Kunstwerk des Monats im März 2011


13. März 2011
"Farbiger Gipsabguß nach „Madonna mit Kind und anbetenden Engeln“ des Andrea della Robbia"
Vorgestellt von: Dr. Anne-Katrin Sors

Andrea della Robbia1927 als künstlerische Reproduktion und Lehrmittel erworben, verdient der polychrome Gipsabguss von Andrea della Robbias „Madonna mit Kind und anbetenden Engeln“ heute selbst museale Sorgfalt und wissenschaftliche Aufmerksamkeit. Im Zeitalter perfekter photographischer Dokumentation und billigen Reisens zum Original dient der Abguss des Florentiner Terracottareliefs des 15. Jahrhunderts nicht mehr als Grundlage kunsthistorischer Forschung und Lehre. Es ist das Medium des Abgusses in seiner höchstwertigen Form der polychromen Farbfassung, das heute wissenschaftlich interessiert, Einblick in die Geschichte des Faches Kunstgeschichte, die Veränderungen des Kunstbegriffs, der Reproduktionsmedien und des Rezeptionsverhaltens bietet: Wie sah und verstand man im frühen 20. Jahrhundert italienische Skulptur des 15. Jahrhunderts, wenn man glaubte, diese im Abguss studieren und so zur kunsthistorischen Ausbildung nutzen zu können"

Die Göttinger Kunstsammlung erwarb den Abguß 1927 von den Erben des Geheimrates Prof. Dr. Waldemar Voigt (1850-1919), Professor für Physik (Kristallphysik und Optik) an der Georgia Augusta, mit 20 weiteren Abgüssen nach Vorbildern der italienischen Renaissance. Gezeigt ist eine Maria mit dem Kind zwischen anbetenden Engeln in einem halbrunden von Fruchtgirlanden gerahmten Relief. Die della Robbia Werkstatt lieferte entsprechende Darstellungen in großer Zahl und Variation, gefertigt aus gebranntem Ton. Verwendet wurden derartige Stücke als Türschmuck oder Bekrönung aufwendiger Rahmungen über Altären oder Wandnischen in Sakralbauten. Der Göttinger Gips stellt also nur einen Teil eines ursprünglich wesentlich umfangreicheren Rahmungsapparates dar. Dies führt zur oben gestellten Frage nach Funktion und Nutzen des Gipses. Ursprünglich zur Vervielfältigung antiker Skulpturen genutzt, begann man im ausgehenden 19. Jahrhundert auch mittelalterliche und frühneuzeitliche Werke in Gips abzuformen. Ziel war eine alle Zeiten und Stile abdeckende Präsentation in Museen, die auf diese Weise weit voneinander entfernt erhaltene Hauptwerke nebeneinander inszenieren konnte. Wichtigstes Beispiel ist die in Berlin noch in den 1920er Jahren aufgestellte Gipssammmlung mittelalterlicher Skulptur. Doch entbrannte der Streit um derartige Museumskonzepte, die Kopien mit Originalen mischten, früh. Bereits in den 1930er Jahren verschwanden die teils gewaltigen Gipssammlungen vieler Orts in den Depots. Interessanterweise zweifelte man an dem Nutzen derartiger Abformungen für die kunsthistorische Lehre weit weniger, was heute befremden mag, da das Bewusstsein für Funktion, Materialität und historische Zustände eine reine Formgeschichte weit hinter sich gelassen hat. So wurde auch in Göttingen nach Gipsen gelehrt, zu welchem Zweck die mehr als 100 Gipse der Universitätskunstsammlung angeschafft wurden.

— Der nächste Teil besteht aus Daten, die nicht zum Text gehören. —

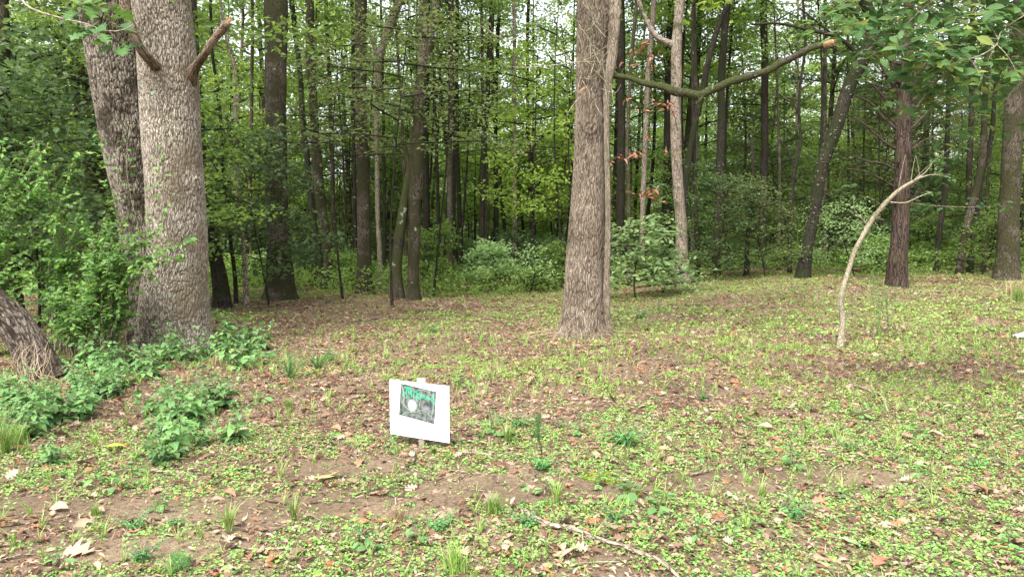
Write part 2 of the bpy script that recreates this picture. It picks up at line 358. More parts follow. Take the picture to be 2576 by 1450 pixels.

Das Objekt wurde als Kunstwerk des Monats anlässlich der Ausstellung „Bunte Götter“ ausgewählt, in der das Archäologische Institut der Universität Göttingen ab dem 6. März polychrome Gipsabgüsse nach Antiken zeigen wird. Der Vortrag zum Kunstwerk des Monats wird aufgrund der Eröffnungsfeier ausnahmsweise nicht am ersten Sonntag des Monats stattfinden und verschiebt sich auf Sonntag, den 13. März, 11.15 h, Nikolausberger Weg 15, 2. Stockwerk. Die Vorstellung des Objektes durch Frau Dr. Anne-Katrin Sors, Kustodin der Kunstsammlung, wird kombiniert mit einer Ausstellungsführung von Dr. Daniel Graepler, Kustos der Sammlungen am Archäologischen Institut.